> **MATERIAL TO PROCESS**

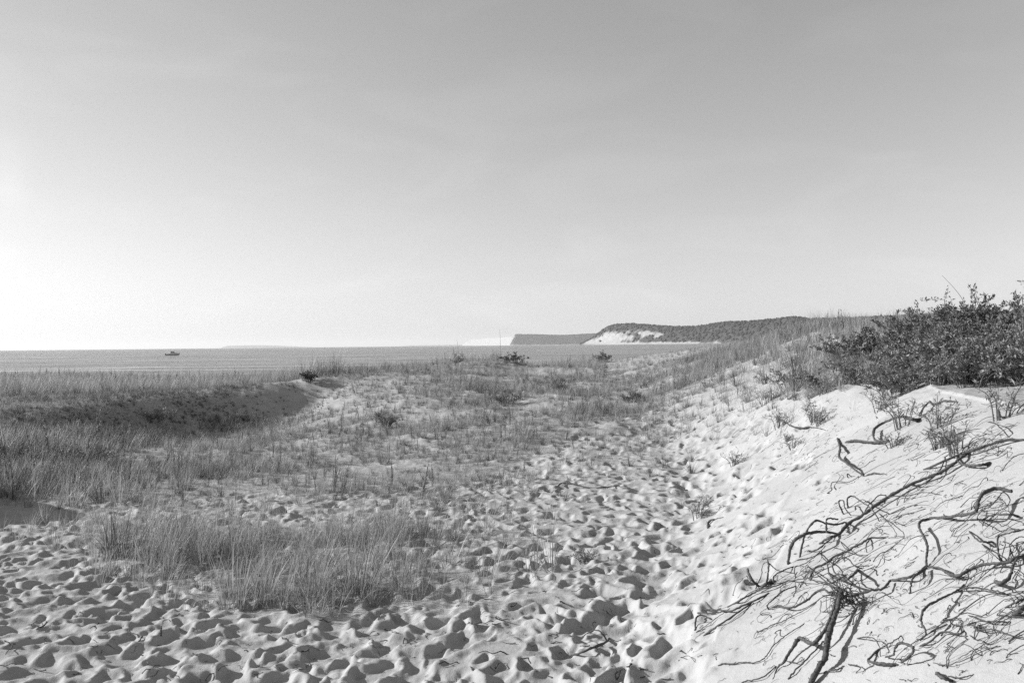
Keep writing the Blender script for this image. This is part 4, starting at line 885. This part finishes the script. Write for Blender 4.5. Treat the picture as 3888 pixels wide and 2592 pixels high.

...

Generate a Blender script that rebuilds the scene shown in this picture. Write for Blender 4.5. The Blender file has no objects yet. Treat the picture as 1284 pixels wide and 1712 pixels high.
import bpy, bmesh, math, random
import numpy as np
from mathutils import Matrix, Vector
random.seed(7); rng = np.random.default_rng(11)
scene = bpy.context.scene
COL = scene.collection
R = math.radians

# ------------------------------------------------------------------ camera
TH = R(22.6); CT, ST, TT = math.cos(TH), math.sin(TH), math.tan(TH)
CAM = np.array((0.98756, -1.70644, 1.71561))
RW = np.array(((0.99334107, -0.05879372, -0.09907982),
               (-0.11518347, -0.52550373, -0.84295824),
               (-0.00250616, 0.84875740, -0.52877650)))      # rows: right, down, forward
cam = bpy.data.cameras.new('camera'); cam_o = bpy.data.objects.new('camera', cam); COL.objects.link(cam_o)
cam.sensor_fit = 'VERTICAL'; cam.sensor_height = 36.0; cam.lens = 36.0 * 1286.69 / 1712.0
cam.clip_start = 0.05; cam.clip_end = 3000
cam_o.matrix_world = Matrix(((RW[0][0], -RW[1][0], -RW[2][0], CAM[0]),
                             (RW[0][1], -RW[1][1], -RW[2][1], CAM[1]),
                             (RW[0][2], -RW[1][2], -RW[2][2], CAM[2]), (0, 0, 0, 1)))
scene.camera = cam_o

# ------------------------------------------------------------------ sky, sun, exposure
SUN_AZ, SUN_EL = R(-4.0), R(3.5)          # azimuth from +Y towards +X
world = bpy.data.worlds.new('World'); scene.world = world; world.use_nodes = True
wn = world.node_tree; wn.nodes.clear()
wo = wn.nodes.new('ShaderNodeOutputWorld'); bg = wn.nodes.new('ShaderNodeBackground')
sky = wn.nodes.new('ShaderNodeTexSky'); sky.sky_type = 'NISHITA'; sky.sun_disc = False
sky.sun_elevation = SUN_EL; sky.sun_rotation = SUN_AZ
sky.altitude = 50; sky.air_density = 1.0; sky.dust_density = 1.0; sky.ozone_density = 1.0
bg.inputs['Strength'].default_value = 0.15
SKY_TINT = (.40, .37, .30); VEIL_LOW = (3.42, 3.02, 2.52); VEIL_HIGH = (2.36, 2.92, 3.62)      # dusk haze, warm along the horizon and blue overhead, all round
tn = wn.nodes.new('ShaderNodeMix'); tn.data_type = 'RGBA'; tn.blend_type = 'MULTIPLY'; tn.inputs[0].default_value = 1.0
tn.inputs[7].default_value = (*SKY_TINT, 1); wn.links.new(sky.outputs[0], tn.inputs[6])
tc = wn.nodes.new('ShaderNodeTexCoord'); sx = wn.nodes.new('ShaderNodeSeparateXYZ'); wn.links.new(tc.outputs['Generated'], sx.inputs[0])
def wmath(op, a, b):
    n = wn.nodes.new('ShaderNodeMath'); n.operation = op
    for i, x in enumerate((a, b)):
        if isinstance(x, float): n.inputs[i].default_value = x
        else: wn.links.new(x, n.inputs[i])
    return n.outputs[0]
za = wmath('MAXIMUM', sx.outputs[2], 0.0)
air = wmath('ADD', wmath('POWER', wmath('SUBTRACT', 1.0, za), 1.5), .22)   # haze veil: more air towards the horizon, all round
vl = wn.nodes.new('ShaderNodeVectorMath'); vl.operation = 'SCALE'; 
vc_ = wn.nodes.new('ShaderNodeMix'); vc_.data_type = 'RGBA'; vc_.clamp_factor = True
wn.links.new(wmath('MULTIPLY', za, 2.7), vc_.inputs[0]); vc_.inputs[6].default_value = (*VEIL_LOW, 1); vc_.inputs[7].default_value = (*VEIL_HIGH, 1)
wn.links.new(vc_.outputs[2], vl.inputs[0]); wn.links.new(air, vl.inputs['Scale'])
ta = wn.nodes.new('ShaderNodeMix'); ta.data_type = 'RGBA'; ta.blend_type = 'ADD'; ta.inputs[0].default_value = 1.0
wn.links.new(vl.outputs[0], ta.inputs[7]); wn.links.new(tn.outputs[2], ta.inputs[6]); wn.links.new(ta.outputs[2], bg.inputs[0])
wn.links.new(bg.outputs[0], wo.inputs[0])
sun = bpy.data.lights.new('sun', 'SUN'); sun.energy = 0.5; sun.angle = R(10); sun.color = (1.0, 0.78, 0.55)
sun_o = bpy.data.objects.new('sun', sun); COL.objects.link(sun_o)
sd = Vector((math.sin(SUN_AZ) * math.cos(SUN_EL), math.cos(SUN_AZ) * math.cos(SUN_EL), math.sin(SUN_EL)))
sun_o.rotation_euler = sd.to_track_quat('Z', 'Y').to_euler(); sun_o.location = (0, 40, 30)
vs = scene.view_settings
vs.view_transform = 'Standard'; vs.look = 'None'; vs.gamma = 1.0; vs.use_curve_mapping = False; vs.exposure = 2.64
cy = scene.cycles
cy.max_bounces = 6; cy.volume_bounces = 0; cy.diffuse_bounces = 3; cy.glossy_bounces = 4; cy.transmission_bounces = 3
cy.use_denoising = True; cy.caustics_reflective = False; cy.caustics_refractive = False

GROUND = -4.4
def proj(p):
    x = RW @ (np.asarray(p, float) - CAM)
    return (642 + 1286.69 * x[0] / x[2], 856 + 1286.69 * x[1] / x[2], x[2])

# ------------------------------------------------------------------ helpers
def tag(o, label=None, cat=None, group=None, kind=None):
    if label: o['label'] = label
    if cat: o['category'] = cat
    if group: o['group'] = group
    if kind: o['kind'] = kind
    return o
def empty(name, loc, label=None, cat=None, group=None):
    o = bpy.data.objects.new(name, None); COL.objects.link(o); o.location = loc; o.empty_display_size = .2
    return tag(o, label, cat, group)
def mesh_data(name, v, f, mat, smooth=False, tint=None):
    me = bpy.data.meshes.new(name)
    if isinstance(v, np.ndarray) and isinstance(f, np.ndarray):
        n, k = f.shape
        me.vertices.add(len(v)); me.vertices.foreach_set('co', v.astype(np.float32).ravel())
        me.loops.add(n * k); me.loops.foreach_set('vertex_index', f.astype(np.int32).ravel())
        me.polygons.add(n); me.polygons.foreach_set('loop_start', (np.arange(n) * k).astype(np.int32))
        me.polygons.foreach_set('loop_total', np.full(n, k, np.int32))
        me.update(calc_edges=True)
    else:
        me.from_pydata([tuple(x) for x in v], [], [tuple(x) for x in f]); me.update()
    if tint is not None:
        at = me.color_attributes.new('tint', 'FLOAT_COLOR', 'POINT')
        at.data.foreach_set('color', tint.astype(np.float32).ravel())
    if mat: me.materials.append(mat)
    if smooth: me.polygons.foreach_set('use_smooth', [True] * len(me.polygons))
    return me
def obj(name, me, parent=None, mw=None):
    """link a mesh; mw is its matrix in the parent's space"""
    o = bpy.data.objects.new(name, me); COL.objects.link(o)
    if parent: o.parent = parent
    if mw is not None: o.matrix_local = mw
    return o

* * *

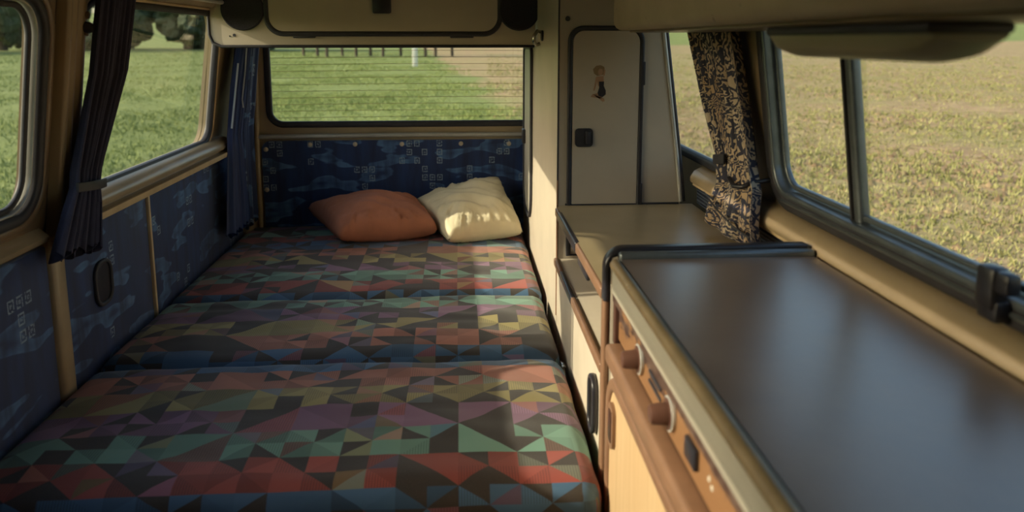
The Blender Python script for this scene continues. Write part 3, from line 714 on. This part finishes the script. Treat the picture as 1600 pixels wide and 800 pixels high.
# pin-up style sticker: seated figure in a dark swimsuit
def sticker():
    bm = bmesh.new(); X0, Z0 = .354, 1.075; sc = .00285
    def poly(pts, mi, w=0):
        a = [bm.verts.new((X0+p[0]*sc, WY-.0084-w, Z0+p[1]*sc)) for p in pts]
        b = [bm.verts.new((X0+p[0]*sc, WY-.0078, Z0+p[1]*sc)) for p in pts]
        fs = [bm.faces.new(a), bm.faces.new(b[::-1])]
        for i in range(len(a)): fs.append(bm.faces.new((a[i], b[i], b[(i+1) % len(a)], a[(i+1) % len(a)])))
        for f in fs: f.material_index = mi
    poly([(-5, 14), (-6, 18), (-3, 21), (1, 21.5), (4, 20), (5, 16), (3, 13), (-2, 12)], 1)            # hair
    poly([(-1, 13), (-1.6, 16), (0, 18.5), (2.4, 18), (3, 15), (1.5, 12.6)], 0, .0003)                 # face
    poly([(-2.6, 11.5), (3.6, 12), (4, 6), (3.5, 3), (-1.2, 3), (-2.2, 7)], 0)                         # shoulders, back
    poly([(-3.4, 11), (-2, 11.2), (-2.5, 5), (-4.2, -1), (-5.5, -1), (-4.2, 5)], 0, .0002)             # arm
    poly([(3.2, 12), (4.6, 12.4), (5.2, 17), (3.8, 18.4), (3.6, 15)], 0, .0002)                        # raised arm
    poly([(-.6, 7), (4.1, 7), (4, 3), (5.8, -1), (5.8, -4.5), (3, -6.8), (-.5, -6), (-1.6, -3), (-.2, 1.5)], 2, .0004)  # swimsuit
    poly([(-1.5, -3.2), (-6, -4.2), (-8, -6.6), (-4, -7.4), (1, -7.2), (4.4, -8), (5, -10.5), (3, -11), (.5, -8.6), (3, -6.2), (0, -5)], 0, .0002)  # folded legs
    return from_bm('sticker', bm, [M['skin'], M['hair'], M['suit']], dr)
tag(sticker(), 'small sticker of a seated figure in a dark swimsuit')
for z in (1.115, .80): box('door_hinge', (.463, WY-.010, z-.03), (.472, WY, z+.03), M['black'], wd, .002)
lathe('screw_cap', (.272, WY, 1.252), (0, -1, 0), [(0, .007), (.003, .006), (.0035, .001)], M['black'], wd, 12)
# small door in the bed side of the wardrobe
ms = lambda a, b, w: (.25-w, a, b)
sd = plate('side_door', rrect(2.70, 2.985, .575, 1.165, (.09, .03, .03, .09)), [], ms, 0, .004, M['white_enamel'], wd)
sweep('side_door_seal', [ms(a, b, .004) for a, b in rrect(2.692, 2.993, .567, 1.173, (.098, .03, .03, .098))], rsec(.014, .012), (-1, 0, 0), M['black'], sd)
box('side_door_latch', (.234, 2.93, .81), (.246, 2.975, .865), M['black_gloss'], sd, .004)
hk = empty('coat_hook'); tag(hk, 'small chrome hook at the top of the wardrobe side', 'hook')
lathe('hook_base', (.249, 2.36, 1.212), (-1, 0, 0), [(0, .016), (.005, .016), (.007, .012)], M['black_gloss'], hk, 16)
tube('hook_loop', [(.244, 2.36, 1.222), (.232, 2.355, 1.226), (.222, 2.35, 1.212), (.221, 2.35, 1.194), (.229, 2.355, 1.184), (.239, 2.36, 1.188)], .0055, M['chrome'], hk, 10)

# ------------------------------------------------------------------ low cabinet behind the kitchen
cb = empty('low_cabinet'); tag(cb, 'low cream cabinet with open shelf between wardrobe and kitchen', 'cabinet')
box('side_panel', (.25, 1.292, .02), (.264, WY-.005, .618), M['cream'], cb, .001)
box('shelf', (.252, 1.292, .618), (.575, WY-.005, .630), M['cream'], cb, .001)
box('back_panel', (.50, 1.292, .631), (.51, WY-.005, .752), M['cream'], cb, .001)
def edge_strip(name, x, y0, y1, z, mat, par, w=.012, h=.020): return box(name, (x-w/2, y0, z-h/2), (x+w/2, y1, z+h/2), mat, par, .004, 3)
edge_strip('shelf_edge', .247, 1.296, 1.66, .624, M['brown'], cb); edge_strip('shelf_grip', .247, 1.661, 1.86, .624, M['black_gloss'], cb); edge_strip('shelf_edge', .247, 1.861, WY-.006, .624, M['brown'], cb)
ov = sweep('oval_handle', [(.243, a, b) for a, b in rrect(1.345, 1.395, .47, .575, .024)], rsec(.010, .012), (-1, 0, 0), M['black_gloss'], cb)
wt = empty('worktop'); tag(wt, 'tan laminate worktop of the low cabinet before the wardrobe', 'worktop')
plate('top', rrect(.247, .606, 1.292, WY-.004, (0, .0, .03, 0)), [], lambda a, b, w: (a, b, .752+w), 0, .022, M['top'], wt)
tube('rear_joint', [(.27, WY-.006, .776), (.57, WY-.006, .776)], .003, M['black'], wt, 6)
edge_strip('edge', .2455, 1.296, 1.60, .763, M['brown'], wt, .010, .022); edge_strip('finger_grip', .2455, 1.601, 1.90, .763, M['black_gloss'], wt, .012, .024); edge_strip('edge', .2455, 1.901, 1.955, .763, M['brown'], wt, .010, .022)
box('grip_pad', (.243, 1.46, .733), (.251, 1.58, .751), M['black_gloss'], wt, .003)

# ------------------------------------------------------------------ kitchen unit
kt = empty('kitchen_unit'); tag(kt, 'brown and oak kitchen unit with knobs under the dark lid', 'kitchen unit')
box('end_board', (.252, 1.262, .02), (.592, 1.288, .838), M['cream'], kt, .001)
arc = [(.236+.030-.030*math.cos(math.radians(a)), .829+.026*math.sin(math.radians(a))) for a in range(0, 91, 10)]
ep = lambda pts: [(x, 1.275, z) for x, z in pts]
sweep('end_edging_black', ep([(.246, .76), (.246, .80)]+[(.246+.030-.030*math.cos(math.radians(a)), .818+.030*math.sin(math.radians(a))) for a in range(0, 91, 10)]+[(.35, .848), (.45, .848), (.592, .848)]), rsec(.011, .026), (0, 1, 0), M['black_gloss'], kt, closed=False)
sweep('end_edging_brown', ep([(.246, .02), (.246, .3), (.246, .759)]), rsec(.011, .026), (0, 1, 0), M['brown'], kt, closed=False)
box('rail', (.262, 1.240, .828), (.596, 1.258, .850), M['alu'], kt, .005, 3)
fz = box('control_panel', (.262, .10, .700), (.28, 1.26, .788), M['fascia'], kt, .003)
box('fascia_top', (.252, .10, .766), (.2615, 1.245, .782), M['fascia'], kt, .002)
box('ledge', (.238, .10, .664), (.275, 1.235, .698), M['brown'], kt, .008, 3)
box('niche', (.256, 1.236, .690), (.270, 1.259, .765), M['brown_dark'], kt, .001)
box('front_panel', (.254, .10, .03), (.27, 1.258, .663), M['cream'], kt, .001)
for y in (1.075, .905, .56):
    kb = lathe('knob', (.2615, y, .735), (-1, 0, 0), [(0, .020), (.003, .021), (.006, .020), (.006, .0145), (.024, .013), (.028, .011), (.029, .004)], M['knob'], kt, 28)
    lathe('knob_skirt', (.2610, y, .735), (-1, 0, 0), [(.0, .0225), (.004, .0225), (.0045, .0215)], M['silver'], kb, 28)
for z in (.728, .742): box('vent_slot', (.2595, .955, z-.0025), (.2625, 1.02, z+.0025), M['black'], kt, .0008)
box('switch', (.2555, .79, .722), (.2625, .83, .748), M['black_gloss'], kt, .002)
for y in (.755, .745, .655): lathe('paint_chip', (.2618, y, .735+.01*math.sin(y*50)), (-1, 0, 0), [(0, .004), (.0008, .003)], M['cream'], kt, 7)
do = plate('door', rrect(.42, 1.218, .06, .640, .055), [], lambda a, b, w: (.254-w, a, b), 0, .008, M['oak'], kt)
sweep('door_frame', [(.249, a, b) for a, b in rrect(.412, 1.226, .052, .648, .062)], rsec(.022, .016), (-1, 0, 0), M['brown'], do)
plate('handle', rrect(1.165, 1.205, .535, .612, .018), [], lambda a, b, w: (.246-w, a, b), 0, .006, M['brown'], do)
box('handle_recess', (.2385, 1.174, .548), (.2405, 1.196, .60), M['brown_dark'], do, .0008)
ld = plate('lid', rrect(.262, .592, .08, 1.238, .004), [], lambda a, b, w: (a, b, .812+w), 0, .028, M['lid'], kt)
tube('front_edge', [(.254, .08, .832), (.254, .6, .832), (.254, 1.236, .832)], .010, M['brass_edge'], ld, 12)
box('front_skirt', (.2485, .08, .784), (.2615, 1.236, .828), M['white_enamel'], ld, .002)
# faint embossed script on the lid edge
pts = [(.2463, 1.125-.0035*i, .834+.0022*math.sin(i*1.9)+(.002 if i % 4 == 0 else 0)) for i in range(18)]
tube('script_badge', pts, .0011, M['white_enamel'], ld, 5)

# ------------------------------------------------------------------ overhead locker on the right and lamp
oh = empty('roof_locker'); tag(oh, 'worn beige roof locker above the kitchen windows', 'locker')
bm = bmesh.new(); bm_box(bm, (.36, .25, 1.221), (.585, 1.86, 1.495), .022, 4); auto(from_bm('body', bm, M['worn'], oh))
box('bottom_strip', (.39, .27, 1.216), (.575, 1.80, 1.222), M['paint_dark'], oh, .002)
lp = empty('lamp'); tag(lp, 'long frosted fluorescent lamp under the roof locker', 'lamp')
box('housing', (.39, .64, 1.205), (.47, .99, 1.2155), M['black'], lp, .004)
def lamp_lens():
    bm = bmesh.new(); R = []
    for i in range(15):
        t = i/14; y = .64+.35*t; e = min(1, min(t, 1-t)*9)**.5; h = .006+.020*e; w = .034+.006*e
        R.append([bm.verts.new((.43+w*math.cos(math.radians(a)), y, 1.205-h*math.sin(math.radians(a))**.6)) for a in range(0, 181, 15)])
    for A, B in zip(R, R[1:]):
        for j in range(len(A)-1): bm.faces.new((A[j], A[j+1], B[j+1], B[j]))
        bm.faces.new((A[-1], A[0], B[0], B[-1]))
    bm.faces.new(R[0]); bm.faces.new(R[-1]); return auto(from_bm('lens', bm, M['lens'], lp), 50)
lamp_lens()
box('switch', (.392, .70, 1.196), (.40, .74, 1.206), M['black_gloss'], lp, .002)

> **EXERCISE BRIEF**
Exactly those lines that run from the line with "Generate a Blender" through the line with "scene.camera = cam_o" are to be reproduced; both end lines belong to the range.

> **FULL ANSWER**
Generate a Blender script that rebuilds the scene shown in this picture. Write for Blender 4.5. The Blender file has no objects yet. Treat the picture as 1284 pixels wide and 1712 pixels high.
import bpy, bmesh, math, random
import numpy as np
from mathutils import Matrix, Vector
random.seed(7); rng = np.random.default_rng(11)
scene = bpy.context.scene
COL = scene.collection
R = math.radians

# ------------------------------------------------------------------ camera
TH = R(22.6); CT, ST, TT = math.cos(TH), math.sin(TH), math.tan(TH)
CAM = np.array((0.98756, -1.70644, 1.71561))
RW = np.array(((0.99334107, -0.05879372, -0.09907982),
               (-0.11518347, -0.52550373, -0.84295824),
               (-0.00250616, 0.84875740, -0.52877650)))      # rows: right, down, forward
cam = bpy.data.cameras.new('camera'); cam_o = bpy.data.objects.new('camera', cam); COL.objects.link(cam_o)
cam.sensor_fit = 'VERTICAL'; cam.sensor_height = 36.0; cam.lens = 36.0 * 1286.69 / 1712.0
cam.clip_start = 0.05; cam.clip_end = 3000
cam_o.matrix_world = Matrix(((RW[0][0], -RW[1][0], -RW[2][0], CAM[0]),
                             (RW[0][1], -RW[1][1], -RW[2][1], CAM[1]),
                             (RW[0][2], -RW[1][2], -RW[2][2], CAM[2]), (0, 0, 0, 1)))
scene.camera = cam_o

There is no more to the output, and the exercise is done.